Unsupervised Machine Learning: Clustering Geoscience Text Using Co-occurrence windows and Principal Component Analysis (PCA).

Unsupervised machine learning techniques exploit latent patterns in text (in layman’s terms – normally some form of complex word co-occurrence) rather than rules driven by human labelled data. As this is essentially an inductive technique, it can be useful to stimulate ideas and questions that the information professional or geoscientist a priori, may not have thought of without the help of the algorithm.

A typical output is a cross-plot used to represent the most discriminatory features found in the text through various statistical methods. The goal of clustering these data is to sub-divide a set of items so similar items fall into same cluster, dissimilar items into different clusters. Common consensus is that there is no one-size-fits all solution to clustering, or even a consensus of what ‘good’ clustering should look like. Some clustering algorithms force you to choose the number of clusters that are computed, some algorithms identify hierarchical relationships between clusters. Ultimately, any algorithm imposes its own set of biases on the clusters it constructs, so to avoid bias a rule of thumb may be to use numerous clustering algorithms.

The example clustering below (Fig 1) is using the Society of Economic Geology (SEG) corpus of 100 years of research articles (courtesy of GeoScienceWorld). Unlike normal clustering applied to the whole ‘document’, this is working off text co-occurrence windows. In this case the sentences that mention the term ‘Precambrian’, using PCA.

Text Clustering

Fig 1 – Manual clustering applied to the SEG corpus search term of Precambrian

Four main clusters were identified, relating to ‘Iron Formations’, ‘Shields’, ‘Gold Deposits’ and ‘Igneous Mineralization’.

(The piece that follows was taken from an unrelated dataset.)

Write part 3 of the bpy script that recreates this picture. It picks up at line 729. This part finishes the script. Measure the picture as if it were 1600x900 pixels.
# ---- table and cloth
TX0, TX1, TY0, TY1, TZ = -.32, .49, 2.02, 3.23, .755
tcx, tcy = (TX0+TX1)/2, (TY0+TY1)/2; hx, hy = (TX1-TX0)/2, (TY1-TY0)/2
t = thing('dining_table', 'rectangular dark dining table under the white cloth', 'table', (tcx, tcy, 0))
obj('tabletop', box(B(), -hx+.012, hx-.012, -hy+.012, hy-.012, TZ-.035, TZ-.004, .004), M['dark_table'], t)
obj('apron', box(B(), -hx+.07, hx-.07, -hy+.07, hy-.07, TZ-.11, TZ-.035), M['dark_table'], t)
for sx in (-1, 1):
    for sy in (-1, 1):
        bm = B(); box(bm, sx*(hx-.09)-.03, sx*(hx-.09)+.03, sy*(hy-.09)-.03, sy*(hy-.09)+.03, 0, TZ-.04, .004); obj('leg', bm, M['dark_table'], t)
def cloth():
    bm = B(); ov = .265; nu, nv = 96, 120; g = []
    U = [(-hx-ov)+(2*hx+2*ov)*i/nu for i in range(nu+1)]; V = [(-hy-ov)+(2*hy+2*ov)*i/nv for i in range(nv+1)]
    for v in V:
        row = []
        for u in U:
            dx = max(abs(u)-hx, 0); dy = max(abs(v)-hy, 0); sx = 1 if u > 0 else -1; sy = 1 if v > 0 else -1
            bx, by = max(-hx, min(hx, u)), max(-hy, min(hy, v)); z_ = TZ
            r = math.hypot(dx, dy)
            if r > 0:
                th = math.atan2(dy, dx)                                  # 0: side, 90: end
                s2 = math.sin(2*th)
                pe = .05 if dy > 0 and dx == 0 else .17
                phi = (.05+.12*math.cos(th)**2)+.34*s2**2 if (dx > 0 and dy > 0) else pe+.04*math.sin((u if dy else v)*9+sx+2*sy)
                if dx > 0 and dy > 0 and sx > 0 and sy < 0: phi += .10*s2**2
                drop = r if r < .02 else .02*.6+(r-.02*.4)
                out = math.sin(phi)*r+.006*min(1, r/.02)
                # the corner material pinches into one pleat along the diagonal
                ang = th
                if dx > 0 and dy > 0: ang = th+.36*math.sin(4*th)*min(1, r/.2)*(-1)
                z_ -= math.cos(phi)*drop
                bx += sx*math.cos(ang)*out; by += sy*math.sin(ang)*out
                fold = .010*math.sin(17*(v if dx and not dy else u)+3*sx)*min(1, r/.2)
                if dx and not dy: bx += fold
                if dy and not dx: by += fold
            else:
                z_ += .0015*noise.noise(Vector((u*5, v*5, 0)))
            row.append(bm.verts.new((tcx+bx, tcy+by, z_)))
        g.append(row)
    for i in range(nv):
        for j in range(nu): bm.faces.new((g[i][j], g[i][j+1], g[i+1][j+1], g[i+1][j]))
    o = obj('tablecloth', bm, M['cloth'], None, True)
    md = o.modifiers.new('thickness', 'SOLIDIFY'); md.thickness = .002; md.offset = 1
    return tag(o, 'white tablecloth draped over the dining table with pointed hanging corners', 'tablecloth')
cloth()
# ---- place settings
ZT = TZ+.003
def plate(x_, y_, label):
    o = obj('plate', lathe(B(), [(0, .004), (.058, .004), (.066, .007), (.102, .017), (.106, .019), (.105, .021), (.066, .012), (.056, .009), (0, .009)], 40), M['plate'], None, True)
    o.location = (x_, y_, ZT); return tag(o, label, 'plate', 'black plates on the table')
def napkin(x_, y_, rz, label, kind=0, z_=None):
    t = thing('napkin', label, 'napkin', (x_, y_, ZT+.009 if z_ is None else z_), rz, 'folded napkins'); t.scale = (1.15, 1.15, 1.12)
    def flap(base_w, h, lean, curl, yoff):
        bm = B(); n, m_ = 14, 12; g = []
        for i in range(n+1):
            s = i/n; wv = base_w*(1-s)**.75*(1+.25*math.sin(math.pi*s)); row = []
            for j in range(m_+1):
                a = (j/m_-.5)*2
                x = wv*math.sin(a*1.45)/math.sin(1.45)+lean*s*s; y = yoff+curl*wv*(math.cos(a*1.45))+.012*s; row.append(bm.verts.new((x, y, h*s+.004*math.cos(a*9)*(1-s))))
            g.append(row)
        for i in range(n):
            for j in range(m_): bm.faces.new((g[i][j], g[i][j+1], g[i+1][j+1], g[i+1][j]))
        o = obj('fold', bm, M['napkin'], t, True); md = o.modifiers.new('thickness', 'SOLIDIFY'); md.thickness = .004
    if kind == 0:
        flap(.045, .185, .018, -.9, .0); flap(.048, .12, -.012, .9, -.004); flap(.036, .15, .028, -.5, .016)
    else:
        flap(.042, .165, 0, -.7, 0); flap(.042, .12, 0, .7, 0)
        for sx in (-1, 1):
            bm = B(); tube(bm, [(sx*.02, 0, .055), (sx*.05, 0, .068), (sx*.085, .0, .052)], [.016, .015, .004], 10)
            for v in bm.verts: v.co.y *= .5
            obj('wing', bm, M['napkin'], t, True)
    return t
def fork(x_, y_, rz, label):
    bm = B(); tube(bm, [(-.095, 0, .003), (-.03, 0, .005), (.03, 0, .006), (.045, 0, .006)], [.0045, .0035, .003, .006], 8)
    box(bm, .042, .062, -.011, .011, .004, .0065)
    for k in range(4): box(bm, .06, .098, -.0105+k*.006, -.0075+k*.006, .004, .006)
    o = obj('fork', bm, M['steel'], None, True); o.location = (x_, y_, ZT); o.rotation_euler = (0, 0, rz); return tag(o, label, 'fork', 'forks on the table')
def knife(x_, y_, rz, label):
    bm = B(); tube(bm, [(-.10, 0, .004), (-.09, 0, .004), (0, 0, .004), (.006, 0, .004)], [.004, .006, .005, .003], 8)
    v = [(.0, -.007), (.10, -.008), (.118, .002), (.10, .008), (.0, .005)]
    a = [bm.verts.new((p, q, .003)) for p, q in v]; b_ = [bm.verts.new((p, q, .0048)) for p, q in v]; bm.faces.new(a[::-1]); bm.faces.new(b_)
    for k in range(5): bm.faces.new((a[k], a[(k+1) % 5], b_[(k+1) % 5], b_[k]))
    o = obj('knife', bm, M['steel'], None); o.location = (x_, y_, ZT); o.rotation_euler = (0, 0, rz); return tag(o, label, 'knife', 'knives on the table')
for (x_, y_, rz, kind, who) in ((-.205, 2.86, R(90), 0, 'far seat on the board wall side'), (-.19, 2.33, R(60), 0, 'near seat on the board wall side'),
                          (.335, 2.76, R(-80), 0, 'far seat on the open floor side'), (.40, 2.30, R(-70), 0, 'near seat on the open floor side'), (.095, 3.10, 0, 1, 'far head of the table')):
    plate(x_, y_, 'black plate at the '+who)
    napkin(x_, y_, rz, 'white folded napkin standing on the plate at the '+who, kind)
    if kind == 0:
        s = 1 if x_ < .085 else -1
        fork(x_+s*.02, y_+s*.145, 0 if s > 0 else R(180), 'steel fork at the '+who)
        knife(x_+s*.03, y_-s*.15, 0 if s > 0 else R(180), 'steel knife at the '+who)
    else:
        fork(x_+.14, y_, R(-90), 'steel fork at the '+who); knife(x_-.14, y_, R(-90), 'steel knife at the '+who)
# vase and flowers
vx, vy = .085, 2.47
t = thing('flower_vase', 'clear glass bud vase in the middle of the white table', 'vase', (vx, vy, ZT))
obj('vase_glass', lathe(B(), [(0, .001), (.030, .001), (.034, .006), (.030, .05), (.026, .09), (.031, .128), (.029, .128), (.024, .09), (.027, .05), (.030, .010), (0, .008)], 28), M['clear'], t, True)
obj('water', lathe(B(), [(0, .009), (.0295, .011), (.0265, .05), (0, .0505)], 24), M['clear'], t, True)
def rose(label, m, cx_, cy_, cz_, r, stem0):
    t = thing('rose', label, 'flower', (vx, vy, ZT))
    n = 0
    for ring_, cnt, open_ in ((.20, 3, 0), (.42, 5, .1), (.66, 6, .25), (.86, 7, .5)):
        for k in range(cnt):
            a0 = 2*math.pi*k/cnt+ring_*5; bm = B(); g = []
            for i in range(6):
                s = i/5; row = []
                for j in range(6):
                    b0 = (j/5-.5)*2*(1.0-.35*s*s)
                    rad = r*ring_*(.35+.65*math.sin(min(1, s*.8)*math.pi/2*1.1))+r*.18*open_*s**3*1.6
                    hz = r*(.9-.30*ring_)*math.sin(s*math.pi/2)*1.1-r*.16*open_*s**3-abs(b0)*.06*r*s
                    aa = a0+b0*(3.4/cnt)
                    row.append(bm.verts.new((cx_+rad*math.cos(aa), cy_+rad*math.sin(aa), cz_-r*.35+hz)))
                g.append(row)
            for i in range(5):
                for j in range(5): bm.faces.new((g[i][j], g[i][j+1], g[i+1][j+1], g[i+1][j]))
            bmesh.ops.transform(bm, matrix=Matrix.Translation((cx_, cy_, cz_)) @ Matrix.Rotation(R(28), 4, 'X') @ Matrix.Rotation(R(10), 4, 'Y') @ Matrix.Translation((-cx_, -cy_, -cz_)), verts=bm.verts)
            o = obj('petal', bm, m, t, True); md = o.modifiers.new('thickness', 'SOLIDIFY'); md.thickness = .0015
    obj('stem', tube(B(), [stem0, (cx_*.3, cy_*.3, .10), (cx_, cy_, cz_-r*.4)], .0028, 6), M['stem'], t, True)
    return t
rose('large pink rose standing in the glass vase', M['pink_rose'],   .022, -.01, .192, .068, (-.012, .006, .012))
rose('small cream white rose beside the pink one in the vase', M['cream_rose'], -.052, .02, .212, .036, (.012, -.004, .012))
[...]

The could be seen to represent a high level ‘summary’ of the main topics related to the Precambrian in this corpus. So a form of high level subject summarization. There are of course numerous methods and the LDA Topic Modelling method itself. I conducted some research a few years ago using Topic Modelling (Blei) with petroleum geoscientists and engineers, finding evidence that these techniques were capable of surfacing new knowledge to experienced oil & gas professionals, driven by text corpora.

At the recent Oil & Gas Technology Centre (OGTC) event I was asked what techniques geoscientists should use, which is best: supervised machine learning or unsupervised machine learning for text. This may be akin to a knowledge organization question on which is best for organizing documents: ‘folders or metadata tags’? There will be evangelists on both sides, but when you scrutinize the evidence, pro’s and con’s, it is likely the answer will be ‘use both as a strategy’, as it depends on the situation! I find its always useful to examine text using some form of clustering before we impose all our biases on it!